**What you will do:** Copy out all of the material exactly.

**Supplied material:**
+ + + + +
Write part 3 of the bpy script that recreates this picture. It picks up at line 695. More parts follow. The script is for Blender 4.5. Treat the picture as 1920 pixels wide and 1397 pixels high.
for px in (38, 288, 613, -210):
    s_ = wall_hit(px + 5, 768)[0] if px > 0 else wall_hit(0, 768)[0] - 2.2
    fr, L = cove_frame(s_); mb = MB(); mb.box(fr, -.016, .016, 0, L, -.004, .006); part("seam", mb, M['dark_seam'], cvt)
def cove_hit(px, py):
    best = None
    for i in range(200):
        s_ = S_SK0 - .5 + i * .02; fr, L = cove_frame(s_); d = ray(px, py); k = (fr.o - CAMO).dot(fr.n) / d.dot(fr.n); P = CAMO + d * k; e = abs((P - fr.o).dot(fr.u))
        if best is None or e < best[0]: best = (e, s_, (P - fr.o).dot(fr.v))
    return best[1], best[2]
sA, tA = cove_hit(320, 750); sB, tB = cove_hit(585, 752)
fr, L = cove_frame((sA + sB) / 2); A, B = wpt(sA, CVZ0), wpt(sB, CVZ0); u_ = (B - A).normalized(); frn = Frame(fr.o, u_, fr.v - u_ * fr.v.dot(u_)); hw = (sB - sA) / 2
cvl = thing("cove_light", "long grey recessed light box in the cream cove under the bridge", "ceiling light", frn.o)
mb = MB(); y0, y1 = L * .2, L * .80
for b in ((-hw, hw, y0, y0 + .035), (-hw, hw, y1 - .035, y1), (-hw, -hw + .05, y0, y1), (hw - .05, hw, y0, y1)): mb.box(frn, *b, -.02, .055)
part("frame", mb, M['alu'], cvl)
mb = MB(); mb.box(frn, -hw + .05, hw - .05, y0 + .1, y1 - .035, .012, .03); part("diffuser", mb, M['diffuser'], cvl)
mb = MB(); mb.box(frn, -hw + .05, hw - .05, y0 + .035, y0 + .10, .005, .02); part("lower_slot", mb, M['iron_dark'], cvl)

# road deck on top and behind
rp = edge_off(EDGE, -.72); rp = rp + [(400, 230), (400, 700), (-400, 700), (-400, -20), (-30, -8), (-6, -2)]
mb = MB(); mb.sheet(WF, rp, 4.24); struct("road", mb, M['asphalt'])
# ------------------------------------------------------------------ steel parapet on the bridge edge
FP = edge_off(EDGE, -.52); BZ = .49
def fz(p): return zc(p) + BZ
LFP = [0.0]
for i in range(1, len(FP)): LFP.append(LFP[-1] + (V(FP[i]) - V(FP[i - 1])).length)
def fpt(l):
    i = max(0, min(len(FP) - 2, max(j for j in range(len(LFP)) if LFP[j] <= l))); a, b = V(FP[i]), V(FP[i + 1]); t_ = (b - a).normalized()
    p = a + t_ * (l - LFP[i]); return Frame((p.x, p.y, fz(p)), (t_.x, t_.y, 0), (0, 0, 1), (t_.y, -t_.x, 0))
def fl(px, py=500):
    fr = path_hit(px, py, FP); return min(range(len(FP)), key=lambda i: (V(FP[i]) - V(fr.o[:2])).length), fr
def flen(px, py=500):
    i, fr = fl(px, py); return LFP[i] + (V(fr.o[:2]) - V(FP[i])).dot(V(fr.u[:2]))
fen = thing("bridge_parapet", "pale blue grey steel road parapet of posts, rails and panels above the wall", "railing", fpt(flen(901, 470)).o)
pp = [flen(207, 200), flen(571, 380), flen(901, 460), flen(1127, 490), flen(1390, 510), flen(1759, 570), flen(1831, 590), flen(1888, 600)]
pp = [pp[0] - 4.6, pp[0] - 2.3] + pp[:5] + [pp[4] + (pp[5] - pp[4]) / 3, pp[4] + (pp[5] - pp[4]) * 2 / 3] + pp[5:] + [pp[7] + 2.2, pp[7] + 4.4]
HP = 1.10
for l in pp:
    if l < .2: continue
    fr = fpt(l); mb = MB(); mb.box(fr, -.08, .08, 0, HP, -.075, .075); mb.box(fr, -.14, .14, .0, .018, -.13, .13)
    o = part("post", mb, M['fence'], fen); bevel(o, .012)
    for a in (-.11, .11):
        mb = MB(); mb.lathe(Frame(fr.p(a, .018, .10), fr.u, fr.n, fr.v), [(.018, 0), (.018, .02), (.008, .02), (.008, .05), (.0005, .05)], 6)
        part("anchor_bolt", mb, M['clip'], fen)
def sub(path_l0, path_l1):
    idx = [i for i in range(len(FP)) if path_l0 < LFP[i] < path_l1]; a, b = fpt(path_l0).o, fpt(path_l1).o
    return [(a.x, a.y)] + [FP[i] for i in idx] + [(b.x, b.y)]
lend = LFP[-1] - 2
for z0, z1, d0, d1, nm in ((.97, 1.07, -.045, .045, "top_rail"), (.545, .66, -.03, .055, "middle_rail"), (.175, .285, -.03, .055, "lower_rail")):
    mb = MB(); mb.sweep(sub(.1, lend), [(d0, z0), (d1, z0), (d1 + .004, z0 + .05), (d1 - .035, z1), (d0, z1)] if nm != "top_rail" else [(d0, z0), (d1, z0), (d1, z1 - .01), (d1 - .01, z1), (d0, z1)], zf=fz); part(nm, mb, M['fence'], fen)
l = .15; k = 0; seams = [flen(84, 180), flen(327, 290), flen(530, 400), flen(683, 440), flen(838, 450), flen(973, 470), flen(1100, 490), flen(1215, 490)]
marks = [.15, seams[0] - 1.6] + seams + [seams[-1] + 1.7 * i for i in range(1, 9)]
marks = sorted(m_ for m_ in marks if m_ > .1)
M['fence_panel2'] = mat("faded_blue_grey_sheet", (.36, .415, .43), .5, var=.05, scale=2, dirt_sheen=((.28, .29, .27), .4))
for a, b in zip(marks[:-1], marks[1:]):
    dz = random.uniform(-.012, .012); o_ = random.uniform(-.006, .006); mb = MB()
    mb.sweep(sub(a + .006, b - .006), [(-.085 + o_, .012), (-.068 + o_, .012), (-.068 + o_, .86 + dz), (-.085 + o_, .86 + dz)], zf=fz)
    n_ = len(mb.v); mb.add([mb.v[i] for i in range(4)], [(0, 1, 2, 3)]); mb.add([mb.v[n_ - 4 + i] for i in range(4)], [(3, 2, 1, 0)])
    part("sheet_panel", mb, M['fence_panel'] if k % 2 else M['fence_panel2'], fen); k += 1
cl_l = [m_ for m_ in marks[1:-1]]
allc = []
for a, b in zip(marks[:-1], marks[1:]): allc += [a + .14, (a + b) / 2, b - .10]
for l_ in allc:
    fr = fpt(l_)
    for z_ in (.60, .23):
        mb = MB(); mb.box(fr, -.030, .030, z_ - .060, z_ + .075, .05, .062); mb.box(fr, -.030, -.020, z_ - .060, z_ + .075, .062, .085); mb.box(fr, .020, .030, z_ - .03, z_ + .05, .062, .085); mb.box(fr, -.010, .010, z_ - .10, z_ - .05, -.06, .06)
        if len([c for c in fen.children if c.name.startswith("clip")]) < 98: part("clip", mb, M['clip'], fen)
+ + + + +
**Full answer:**
Write part 3 of the bpy script that recreates this picture. It picks up at line 695. More parts follow. The script is for Blender 4.5. Treat the picture as 1920 pixels wide and 1397 pixels high.
for px in (38, 288, 613, -210):
    s_ = wall_hit(px + 5, 768)[0] if px > 0 else wall_hit(0, 768)[0] - 2.2
    fr, L = cove_frame(s_); mb = MB(); mb.box(fr, -.016, .016, 0, L, -.004, .006); part("seam", mb, M['dark_seam'], cvt)
def cove_hit(px, py):
    best = None
    for i in range(200):
        s_ = S_SK0 - .5 + i * .02; fr, L = cove_frame(s_); d = ray(px, py); k = (fr.o - CAMO).dot(fr.n) / d.dot(fr.n); P = CAMO + d * k; e = abs((P - fr.o).dot(fr.u))
        if best is None or e < best[0]: best = (e, s_, (P - fr.o).dot(fr.v))
    return best[1], best[2]
sA, tA = cove_hit(320, 750); sB, tB = cove_hit(585, 752)
fr, L = cove_frame((sA + sB) / 2); A, B = wpt(sA, CVZ0), wpt(sB, CVZ0); u_ = (B - A).normalized(); frn = Frame(fr.o, u_, fr.v - u_ * fr.v.dot(u_)); hw = (sB - sA) / 2
cvl = thing("cove_light", "long grey recessed light box in the cream cove under the bridge", "ceiling light", frn.o)
mb = MB(); y0, y1 = L * .2, L * .80
for b in ((-hw, hw, y0, y0 + .035), (-hw, hw, y1 - .035, y1), (-hw, -hw + .05, y0, y1), (hw - .05, hw, y0, y1)): mb.box(frn, *b, -.02, .055)
part("frame", mb, M['alu'], cvl)
mb = MB(); mb.box(frn, -hw + .05, hw - .05, y0 + .1, y1 - .035, .012, .03); part("diffuser", mb, M['diffuser'], cvl)
mb = MB(); mb.box(frn, -hw + .05, hw - .05, y0 + .035, y0 + .10, .005, .02); part("lower_slot", mb, M['iron_dark'], cvl)

# road deck on top and behind
rp = edge_off(EDGE, -.72); rp = rp + [(400, 230), (400, 700), (-400, 700), (-400, -20), (-30, -8), (-6, -2)]
mb = MB(); mb.sheet(WF, rp, 4.24); struct("road", mb, M['asphalt'])
# ------------------------------------------------------------------ steel parapet on the bridge edge
FP = edge_off(EDGE, -.52); BZ = .49
def fz(p): return zc(p) + BZ
LFP = [0.0]
for i in range(1, len(FP)): LFP.append(LFP[-1] + (V(FP[i]) - V(FP[i - 1])).length)
def fpt(l):
    i = max(0, min(len(FP) - 2, max(j for j in range(len(LFP)) if LFP[j] <= l))); a, b = V(FP[i]), V(FP[i + 1]); t_ = (b - a).normalized()
    p = a + t_ * (l - LFP[i]); return Frame((p.x, p.y, fz(p)), (t_.x, t_.y, 0), (0, 0, 1), (t_.y, -t_.x, 0))
def fl(px, py=500):
    fr = path_hit(px, py, FP); return min(range(len(FP)), key=lambda i: (V(FP[i]) - V(fr.o[:2])).length), fr
def flen(px, py=500):
    i, fr = fl(px, py); return LFP[i] + (V(fr.o[:2]) - V(FP[i])).dot(V(fr.u[:2]))
fen = thing("bridge_parapet", "pale blue grey steel road parapet of posts, rails and panels above the wall", "railing", fpt(flen(901, 470)).o)
pp = [flen(207, 200), flen(571, 380), flen(901, 460), flen(1127, 490), flen(1390, 510), flen(1759, 570), flen(1831, 590), flen(1888, 600)]
pp = [pp[0] - 4.6, pp[0] - 2.3] + pp[:5] + [pp[4] + (pp[5] - pp[4]) / 3, pp[4] + (pp[5] - pp[4]) * 2 / 3] + pp[5:] + [pp[7] + 2.2, pp[7] + 4.4]
HP = 1.10
for l in pp:
    if l < .2: continue
    fr = fpt(l); mb = MB(); mb.box(fr, -.08, .08, 0, HP, -.075, .075); mb.box(fr, -.14, .14, .0, .018, -.13, .13)
    o = part("post", mb, M['fence'], fen); bevel(o, .012)
    for a in (-.11, .11):
        mb = MB(); mb.lathe(Frame(fr.p(a, .018, .10), fr.u, fr.n, fr.v), [(.018, 0), (.018, .02), (.008, .02), (.008, .05), (.0005, .05)], 6)
        part("anchor_bolt", mb, M['clip'], fen)
def sub(path_l0, path_l1):
    idx = [i for i in range(len(FP)) if path_l0 < LFP[i] < path_l1]; a, b = fpt(path_l0).o, fpt(path_l1).o
    return [(a.x, a.y)] + [FP[i] for i in idx] + [(b.x, b.y)]
lend = LFP[-1] - 2
for z0, z1, d0, d1, nm in ((.97, 1.07, -.045, .045, "top_rail"), (.545, .66, -.03, .055, "middle_rail"), (.175, .285, -.03, .055, "lower_rail")):
    mb = MB(); mb.sweep(sub(.1, lend), [(d0, z0), (d1, z0), (d1 + .004, z0 + .05), (d1 - .035, z1), (d0, z1)] if nm != "top_rail" else [(d0, z0), (d1, z0), (d1, z1 - .01), (d1 - .01, z1), (d0, z1)], zf=fz); part(nm, mb, M['fence'], fen)
l = .15; k = 0; seams = [flen(84, 180), flen(327, 290), flen(530, 400), flen(683, 440), flen(838, 450), flen(973, 470), flen(1100, 490), flen(1215, 490)]
marks = [.15, seams[0] - 1.6] + seams + [seams[-1] + 1.7 * i for i in range(1, 9)]
marks = sorted(m_ for m_ in marks if m_ > .1)
M['fence_panel2'] = mat("faded_blue_grey_sheet", (.36, .415, .43), .5, var=.05, scale=2, dirt_sheen=((.28, .29, .27), .4))
for a, b in zip(marks[:-1], marks[1:]):
    dz = random.uniform(-.012, .012); o_ = random.uniform(-.006, .006); mb = MB()
    mb.sweep(sub(a + .006, b - .006), [(-.085 + o_, .012), (-.068 + o_, .012), (-.068 + o_, .86 + dz), (-.085 + o_, .86 + dz)], zf=fz)
    n_ = len(mb.v); mb.add([mb.v[i] for i in range(4)], [(0, 1, 2, 3)]); mb.add([mb.v[n_ - 4 + i] for i in range(4)], [(3, 2, 1, 0)])
    part("sheet_panel", mb, M['fence_panel'] if k % 2 else M['fence_panel2'], fen); k += 1
cl_l = [m_ for m_ in marks[1:-1]]
allc = []
for a, b in zip(marks[:-1], marks[1:]): allc += [a + .14, (a + b) / 2, b - .10]
for l_ in allc:
    fr = fpt(l_)
    for z_ in (.60, .23):
        mb = MB(); mb.box(fr, -.030, .030, z_ - .060, z_ + .075, .05, .062); mb.box(fr, -.030, -.020, z_ - .060, z_ + .075, .062, .085); mb.box(fr, .020, .030, z_ - .03, z_ + .05, .062, .085); mb.box(fr, -.010, .010, z_ - .10, z_ - .05, -.06, .06)
        if len([c for c in fen.children if c.name.startswith("clip")]) < 98: part("clip", mb, M['clip'], fen)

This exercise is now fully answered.